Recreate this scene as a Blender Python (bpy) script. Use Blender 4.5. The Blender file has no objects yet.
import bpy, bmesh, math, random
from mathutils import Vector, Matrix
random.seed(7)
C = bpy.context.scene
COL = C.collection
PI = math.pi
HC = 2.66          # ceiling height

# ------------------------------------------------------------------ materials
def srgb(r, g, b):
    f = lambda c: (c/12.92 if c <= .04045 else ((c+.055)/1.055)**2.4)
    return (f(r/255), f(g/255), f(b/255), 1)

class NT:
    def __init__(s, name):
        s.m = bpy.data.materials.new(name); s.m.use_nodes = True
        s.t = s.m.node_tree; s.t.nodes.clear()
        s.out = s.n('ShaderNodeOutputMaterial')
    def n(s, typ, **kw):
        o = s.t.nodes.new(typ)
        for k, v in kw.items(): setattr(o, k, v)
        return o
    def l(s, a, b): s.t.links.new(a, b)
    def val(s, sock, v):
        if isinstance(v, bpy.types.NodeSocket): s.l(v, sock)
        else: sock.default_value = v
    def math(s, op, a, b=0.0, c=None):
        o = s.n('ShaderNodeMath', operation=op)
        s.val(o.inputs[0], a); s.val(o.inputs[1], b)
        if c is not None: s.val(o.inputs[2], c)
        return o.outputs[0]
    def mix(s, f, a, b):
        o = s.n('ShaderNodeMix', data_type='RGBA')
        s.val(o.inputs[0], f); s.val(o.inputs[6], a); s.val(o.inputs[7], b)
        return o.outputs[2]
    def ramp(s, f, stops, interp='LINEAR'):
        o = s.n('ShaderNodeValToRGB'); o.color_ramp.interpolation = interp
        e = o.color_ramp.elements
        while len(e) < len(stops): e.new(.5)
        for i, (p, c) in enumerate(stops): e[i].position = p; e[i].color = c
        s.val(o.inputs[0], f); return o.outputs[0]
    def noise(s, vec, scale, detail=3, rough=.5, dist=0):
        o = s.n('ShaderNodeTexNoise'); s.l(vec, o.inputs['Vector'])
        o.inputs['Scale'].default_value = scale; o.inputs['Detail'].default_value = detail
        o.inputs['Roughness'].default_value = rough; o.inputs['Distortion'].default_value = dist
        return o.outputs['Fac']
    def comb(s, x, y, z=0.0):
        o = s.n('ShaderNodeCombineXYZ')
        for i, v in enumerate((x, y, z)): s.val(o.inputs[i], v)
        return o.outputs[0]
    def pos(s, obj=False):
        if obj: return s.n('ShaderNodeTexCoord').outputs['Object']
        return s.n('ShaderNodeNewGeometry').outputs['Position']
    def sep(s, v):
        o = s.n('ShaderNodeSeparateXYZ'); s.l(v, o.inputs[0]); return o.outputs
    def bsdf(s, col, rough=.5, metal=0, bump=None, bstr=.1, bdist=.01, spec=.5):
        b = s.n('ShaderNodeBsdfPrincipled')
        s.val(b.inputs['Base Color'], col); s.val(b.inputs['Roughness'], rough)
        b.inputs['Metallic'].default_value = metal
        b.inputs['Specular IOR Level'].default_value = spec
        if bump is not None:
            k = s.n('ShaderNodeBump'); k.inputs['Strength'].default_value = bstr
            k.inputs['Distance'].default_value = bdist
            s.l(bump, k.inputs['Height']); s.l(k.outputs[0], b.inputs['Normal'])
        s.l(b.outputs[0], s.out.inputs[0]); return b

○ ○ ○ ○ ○

Reproduce verbatim only this range: the first line of the material through the line that contains "return (f(r/255), f(g/255), f(b/255), 1)", inclusive.

Recreate this scene as a Blender Python (bpy) script. Use Blender 4.5. The Blender file has no objects yet.
import bpy, bmesh, math, random
from mathutils import Vector, Matrix
random.seed(7)
C = bpy.context.scene
COL = C.collection
PI = math.pi
HC = 2.66          # ceiling height

# ------------------------------------------------------------------ materials
def srgb(r, g, b):
    f = lambda c: (c/12.92 if c <= .04045 else ((c+.055)/1.055)**2.4)
    return (f(r/255), f(g/255), f(b/255), 1)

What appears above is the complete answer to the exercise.